I was reading about use of ultrafilters in general topology and found a document by Dror Bar-Natan. It contained this problem, so I embarked on solving it. In my opinion, it's rather interesting.
Let $\mathcal{F}$ be a non--principle ultrafilter on $\mathbb{N}$. Define $A = \left\{ \sum_{n \in F} 2^{-n} | F \in \mathcal{F} \right\}$. Here $\lambda$ denotes Lebesgue measure on [0,1].
The problem is to identify if $A$ is Lebesgue measurable.
My attempt:
(1)As $\mathcal{F}$ is a filter it must be true that $\forall F,G \in \mathcal{F} \; . \; F \cap G \neq 0$, so it must be the case that $\forall x \in A \; . \; 1 - x \in A^\complement$, at least, then $x$ is not dyadic . Also, as ultrafilters are maximal,actually , $A^\complement = (1 - A) \setminus Z_2$, where $Z_2$ is countable set of dyadic non-zero numbers in $[0,1]$. The function $1-x$ preserves Lebesgue measure and $\lambda(Z_2) = 0$, so, if $A$ were measurable, then $\lambda(A) = \lambda(A^\complement)$. As
$$ 1 = \lambda[0,1] = \lambda(A \cup A^\complement) = \lambda(A) + \lambda(A^\complement) =2\lambda(A), $$
it follows, that $\lambda(A) = 1/2$ . From now on, assume that $A$ is measurable.

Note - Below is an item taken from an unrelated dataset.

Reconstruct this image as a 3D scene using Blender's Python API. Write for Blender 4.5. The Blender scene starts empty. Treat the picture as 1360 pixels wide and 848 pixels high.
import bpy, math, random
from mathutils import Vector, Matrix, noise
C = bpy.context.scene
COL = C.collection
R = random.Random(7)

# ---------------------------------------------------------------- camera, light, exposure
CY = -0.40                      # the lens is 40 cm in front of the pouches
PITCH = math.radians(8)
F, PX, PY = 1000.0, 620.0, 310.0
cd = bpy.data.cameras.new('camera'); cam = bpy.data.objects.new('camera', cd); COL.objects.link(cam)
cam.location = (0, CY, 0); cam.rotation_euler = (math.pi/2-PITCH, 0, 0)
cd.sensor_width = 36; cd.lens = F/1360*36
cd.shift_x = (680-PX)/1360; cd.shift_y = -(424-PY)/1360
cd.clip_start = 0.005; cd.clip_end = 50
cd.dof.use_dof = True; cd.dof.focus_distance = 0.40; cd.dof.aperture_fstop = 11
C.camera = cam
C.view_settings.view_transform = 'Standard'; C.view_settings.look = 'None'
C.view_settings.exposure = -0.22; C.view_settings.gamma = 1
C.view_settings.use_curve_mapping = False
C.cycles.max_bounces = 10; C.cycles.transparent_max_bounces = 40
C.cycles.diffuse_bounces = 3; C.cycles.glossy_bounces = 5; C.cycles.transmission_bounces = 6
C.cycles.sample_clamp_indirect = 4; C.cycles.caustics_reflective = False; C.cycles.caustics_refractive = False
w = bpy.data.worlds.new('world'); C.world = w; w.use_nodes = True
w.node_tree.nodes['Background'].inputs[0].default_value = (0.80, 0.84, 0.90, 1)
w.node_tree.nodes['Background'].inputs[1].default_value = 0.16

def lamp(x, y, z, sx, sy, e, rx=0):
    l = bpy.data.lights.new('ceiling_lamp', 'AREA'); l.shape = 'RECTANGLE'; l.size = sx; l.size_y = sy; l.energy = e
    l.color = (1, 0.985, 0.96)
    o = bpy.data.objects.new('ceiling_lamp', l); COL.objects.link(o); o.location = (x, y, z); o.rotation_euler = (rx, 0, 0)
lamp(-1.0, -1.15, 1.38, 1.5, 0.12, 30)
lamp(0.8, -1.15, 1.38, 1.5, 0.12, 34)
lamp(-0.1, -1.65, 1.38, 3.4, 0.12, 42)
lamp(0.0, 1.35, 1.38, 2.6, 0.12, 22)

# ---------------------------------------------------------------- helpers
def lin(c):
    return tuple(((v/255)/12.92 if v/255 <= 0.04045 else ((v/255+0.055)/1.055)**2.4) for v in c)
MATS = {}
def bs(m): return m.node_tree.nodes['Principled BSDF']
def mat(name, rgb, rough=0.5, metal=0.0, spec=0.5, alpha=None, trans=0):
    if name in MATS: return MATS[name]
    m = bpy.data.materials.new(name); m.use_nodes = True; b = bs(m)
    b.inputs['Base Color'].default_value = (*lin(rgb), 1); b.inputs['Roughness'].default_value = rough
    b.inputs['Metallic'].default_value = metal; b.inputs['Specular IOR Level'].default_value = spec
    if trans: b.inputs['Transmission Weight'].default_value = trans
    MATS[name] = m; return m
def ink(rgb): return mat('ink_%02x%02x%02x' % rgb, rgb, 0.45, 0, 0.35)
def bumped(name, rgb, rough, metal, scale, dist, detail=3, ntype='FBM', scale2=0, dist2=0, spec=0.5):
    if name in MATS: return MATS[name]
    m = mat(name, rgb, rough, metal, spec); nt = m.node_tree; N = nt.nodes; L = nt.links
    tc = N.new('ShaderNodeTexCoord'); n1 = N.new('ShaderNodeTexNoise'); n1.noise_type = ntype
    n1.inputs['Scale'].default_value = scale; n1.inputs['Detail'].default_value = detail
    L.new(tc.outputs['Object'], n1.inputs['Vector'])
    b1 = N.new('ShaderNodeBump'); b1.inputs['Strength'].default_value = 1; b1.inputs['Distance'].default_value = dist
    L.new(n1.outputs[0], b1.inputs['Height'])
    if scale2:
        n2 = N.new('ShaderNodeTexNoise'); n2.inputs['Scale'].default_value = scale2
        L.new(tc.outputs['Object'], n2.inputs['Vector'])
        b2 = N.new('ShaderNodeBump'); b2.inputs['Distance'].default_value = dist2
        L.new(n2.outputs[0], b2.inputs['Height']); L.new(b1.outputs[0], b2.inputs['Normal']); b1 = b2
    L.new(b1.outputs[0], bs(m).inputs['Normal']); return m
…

(2) being non-principal means for $\mathcal{F}$ that $\forall n \in \mathbb{N} . \exists F \in \mathcal{F} : n \not \in F$. This implies that both $A$ and $A^\complement$ are everywhere dense in $[0,1]$. Moreover, if two numbers are different in a finite number of digits in their binary expansion, they must be either in $A$ or $A^\complement$ together. Whence, repeated reasoning from (1) with function $b + a - x $ shows that for any dyadic half-intervals $(a,b]$ ( or $[a,b),[a,b],(a,b)$ ) we have $\lambda(A \cap (a,b]) = \lambda(A^\complement \cap (a,b]) = \frac{1}{2}\lambda (a,b]$.
(3) Define auxiliary measures $\mu$ and $\mu'$ by $\mu(X) = \lambda(A \cap X)$ and $\mu'(X) = \lambda(A^\complement \cap X)$. Note, that dyadic intervals as above generate Borel $\sigma$-algebra on $[0,1]$ . So by (2) $\mu = \mu' = \frac{1}{2} \lambda$ . However, by construction $\mu(A) = 1/2$ and $\mu'(A) = 0$, a contradiction! Thus, $A$ is not measurable$\square$
If I'm wrong here you are welcome to bash me.
If my result is correct, then it must be impossible to construct such non-principal ultrafilters without some weaker form of choice, as existence of non-measurable sets is equivalent to it.